● Your objective
Start at the first line of the material below and retype each line through the one containing "return m, nt, nt.nodes['Principled BSDF']", exactly.

● Listed entries
——

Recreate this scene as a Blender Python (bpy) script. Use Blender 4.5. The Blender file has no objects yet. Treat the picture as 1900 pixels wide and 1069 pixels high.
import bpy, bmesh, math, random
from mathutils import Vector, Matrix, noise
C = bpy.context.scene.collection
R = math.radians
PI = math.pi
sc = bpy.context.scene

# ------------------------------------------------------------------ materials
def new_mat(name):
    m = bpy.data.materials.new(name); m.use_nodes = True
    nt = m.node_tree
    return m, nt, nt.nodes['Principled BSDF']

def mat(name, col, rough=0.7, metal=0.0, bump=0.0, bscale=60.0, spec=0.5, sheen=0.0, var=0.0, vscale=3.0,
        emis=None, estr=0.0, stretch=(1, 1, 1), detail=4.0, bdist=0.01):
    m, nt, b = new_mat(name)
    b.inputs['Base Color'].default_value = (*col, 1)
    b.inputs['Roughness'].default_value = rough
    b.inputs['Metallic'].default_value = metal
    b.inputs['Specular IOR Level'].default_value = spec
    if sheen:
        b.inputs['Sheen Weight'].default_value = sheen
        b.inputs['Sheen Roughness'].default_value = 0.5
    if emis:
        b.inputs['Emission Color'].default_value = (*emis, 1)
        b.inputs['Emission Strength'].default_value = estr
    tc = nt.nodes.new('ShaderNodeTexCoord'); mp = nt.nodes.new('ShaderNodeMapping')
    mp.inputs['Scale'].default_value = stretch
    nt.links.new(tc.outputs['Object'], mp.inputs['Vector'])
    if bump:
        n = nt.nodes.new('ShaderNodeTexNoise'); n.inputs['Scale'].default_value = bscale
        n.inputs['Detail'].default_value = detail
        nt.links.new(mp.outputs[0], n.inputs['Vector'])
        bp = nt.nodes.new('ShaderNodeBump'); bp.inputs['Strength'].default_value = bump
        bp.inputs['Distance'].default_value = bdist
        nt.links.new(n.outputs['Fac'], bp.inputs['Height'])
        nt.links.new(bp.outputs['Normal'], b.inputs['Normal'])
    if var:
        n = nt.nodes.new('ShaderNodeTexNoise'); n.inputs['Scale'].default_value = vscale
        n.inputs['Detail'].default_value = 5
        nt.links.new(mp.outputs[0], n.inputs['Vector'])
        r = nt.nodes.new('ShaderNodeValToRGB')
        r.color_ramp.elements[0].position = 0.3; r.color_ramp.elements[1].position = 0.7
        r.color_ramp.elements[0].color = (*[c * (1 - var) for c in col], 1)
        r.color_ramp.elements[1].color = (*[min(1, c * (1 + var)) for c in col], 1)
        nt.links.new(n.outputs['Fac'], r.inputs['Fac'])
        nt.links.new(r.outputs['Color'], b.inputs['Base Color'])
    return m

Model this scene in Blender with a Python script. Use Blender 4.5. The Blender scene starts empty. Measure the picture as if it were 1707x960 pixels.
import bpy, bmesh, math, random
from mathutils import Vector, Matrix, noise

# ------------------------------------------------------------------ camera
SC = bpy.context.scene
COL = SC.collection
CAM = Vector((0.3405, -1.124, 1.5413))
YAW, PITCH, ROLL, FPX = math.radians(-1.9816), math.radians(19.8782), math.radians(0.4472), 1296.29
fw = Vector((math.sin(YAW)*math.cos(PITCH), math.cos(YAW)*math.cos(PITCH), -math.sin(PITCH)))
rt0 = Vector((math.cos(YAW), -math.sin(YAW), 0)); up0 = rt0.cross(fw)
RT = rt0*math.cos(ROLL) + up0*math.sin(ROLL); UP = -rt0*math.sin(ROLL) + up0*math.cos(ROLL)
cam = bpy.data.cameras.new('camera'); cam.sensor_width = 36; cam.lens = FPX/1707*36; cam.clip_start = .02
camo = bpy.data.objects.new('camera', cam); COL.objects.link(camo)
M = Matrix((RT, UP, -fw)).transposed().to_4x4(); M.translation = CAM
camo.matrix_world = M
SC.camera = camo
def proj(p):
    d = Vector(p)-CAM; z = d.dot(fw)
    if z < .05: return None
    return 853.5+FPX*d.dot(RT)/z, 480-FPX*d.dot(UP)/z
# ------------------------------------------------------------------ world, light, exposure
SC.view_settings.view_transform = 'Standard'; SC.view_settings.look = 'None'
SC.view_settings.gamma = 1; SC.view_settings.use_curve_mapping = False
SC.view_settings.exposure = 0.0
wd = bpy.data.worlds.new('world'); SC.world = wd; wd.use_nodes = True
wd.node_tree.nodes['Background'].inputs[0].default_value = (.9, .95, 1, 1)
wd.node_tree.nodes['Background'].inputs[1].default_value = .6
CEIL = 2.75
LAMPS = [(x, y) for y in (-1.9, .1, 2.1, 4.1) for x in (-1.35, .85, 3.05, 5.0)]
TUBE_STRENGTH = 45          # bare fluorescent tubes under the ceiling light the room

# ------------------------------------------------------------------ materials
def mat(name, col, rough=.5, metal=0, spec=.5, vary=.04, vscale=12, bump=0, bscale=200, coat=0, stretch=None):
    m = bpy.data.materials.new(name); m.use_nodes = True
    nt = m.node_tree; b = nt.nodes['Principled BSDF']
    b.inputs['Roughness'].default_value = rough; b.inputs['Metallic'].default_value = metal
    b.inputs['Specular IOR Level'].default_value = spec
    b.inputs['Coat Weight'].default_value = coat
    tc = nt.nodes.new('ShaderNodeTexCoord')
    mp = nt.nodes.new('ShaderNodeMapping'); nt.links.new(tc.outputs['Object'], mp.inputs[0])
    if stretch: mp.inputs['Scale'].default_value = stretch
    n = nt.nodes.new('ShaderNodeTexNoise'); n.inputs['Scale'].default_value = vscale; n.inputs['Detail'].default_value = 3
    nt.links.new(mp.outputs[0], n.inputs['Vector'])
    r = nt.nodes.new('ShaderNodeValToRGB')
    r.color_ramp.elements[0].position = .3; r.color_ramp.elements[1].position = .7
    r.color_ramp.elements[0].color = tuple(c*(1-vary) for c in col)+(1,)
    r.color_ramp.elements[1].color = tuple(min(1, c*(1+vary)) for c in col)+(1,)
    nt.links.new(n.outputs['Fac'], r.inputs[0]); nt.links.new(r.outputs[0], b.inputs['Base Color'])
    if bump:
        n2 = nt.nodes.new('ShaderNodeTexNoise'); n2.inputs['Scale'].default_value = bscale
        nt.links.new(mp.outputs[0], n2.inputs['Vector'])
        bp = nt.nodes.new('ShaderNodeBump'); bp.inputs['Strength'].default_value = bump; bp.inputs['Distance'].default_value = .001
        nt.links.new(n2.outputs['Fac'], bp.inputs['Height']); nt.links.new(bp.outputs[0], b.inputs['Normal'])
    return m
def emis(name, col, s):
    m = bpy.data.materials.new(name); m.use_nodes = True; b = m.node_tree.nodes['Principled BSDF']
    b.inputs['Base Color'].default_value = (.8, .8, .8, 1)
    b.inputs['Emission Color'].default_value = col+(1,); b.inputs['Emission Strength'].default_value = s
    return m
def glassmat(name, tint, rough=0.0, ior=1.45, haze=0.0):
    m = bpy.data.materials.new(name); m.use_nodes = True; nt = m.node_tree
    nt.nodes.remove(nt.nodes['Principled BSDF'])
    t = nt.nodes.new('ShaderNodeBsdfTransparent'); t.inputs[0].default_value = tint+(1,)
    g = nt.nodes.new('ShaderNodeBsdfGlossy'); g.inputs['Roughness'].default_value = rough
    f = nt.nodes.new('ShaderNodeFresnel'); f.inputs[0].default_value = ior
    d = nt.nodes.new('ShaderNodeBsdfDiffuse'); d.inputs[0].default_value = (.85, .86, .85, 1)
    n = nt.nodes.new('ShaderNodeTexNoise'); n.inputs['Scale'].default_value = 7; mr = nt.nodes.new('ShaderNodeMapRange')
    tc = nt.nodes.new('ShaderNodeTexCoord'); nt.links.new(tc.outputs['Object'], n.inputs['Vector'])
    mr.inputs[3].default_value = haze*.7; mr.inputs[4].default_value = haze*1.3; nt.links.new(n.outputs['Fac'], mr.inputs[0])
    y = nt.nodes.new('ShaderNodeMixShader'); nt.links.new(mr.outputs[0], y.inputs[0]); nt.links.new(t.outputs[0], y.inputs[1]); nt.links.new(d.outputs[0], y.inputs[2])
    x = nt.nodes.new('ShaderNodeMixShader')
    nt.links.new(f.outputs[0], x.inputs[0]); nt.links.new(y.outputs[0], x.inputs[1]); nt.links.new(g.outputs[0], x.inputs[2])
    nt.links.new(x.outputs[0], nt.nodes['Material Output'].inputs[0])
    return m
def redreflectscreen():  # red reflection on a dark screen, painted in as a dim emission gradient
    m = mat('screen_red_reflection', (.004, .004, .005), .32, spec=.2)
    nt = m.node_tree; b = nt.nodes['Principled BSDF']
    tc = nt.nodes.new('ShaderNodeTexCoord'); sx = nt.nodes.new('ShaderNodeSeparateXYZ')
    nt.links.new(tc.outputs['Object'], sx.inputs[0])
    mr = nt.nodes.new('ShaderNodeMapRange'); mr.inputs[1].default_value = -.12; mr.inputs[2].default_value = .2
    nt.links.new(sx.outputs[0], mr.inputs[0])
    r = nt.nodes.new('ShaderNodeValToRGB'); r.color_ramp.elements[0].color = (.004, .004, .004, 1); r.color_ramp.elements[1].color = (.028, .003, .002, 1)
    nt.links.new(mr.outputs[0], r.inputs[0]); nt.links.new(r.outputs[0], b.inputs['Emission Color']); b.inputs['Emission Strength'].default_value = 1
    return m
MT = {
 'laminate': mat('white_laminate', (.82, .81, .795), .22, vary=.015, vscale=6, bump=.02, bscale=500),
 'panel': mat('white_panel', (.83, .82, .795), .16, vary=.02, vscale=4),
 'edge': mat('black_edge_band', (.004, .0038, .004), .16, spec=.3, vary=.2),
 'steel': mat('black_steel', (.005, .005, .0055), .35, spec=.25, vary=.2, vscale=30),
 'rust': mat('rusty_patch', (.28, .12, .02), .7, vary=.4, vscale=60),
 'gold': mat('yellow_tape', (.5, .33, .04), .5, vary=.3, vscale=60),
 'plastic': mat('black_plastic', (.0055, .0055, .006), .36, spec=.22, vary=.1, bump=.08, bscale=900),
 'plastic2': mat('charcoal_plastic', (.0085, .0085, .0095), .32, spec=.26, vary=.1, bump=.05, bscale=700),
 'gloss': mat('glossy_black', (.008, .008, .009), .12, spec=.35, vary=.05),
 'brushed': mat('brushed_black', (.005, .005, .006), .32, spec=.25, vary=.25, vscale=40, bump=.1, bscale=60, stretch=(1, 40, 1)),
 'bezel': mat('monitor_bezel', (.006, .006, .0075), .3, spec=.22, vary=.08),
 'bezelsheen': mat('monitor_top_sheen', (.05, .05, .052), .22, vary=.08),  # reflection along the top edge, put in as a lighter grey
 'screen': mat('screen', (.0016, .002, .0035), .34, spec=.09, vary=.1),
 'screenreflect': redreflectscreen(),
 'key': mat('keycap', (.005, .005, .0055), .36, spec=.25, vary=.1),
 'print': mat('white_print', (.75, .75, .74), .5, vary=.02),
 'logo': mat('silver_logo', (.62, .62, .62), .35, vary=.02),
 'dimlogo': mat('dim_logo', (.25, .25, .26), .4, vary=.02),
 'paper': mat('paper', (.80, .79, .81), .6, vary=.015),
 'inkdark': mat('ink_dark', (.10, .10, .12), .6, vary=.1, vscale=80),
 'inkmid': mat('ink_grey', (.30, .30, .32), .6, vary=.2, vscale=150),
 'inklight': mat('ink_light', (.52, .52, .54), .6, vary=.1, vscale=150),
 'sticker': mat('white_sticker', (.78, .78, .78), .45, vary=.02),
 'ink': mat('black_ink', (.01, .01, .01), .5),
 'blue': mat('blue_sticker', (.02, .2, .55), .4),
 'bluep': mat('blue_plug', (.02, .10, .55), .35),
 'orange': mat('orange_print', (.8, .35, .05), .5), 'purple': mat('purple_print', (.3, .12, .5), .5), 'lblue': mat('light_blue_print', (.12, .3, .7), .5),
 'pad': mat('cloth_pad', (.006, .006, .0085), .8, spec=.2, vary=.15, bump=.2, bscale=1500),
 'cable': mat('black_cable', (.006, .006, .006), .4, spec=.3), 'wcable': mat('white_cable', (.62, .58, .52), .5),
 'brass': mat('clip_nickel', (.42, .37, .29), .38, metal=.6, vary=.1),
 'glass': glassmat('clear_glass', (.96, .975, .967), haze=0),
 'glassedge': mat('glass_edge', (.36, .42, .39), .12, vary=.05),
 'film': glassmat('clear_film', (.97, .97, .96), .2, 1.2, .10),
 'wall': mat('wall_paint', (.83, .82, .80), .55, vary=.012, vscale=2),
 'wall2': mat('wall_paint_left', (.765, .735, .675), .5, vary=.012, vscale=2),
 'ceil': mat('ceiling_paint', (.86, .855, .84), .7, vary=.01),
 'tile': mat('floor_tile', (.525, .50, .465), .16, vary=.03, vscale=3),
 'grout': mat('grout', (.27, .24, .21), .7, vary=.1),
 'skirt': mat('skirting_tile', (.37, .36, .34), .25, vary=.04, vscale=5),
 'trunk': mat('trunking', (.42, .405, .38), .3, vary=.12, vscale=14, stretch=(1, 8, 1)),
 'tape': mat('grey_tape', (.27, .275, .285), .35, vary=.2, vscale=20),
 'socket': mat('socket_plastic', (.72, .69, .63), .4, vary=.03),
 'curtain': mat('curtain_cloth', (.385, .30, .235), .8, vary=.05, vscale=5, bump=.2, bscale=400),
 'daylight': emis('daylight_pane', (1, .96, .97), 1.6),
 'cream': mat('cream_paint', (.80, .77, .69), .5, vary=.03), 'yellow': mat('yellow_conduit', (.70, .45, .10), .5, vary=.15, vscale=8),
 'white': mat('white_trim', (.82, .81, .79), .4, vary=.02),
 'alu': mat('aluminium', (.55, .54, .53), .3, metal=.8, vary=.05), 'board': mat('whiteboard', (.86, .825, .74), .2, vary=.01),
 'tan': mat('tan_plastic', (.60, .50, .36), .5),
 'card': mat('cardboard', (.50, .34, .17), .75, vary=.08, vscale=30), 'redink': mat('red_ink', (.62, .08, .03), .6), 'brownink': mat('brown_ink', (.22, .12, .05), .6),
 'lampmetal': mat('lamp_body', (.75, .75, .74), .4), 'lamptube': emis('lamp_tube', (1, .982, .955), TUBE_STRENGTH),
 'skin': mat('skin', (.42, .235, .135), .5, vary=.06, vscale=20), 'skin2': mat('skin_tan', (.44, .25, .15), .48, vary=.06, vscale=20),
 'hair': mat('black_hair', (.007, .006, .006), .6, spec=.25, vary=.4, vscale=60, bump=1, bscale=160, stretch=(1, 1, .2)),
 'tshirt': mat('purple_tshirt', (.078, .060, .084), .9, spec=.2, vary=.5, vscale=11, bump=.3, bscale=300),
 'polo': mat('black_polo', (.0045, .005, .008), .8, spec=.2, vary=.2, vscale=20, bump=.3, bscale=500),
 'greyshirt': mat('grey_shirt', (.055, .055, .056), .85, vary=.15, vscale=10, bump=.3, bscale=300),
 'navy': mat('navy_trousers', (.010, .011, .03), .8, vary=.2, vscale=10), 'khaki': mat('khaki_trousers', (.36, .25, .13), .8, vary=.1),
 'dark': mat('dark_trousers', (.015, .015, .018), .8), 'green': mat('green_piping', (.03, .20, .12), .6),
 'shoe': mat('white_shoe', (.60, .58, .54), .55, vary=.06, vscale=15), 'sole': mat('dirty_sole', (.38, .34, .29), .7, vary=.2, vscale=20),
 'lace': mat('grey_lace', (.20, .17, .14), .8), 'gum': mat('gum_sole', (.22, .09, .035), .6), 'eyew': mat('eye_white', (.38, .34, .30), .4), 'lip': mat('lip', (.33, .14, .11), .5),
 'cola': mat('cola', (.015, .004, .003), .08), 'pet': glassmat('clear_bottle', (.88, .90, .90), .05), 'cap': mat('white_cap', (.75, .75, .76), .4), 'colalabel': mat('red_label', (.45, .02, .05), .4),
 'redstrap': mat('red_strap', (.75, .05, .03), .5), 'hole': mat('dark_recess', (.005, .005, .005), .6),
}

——

● Task result
Recreate this scene as a Blender Python (bpy) script. Use Blender 4.5. The Blender file has no objects yet. Treat the picture as 1900 pixels wide and 1069 pixels high.
import bpy, bmesh, math, random
from mathutils import Vector, Matrix, noise
C = bpy.context.scene.collection
R = math.radians
PI = math.pi
sc = bpy.context.scene

# ------------------------------------------------------------------ materials
def new_mat(name):
    m = bpy.data.materials.new(name); m.use_nodes = True
    nt = m.node_tree
    return m, nt, nt.nodes['Principled BSDF']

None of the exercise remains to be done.